While there is certainly a need for lightweight, user-friendly birthday reminder tools, it’s puzzling that a company like Cameo—known for premium, creator-driven content—would place its comeback strategy behind a feature that Apple, Google, and Facebook already offer in various forms.
Even with the upcoming AI gift suggestion feature, Candl will face an uphill battle to distinguish itself in a saturated app ecosystem.
“This isn’t the moonshot people expected,” said one analyst. “It’s a calendar app with confetti.”

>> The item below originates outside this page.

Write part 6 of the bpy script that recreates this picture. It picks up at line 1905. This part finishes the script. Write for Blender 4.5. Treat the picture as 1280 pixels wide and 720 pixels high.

Slight Uptick Doesn’t Mask Overall Decline
App intelligence firm Appfigures reports a 24% year-over-year increase in downloads for the first half of 2025. That small bounce — 270,000 downloads so far this year — marks the first time Cameo has seen positive app growth since 2021.
However, revenue tells a different story: global consumer spending in the app dropped 64% year-over-year, down from $4.7 million to $1.7 million in the same period.
This disconnect suggests that users may be trying Candl and other Cameo features out of curiosity, but fewer are converting into paying customers.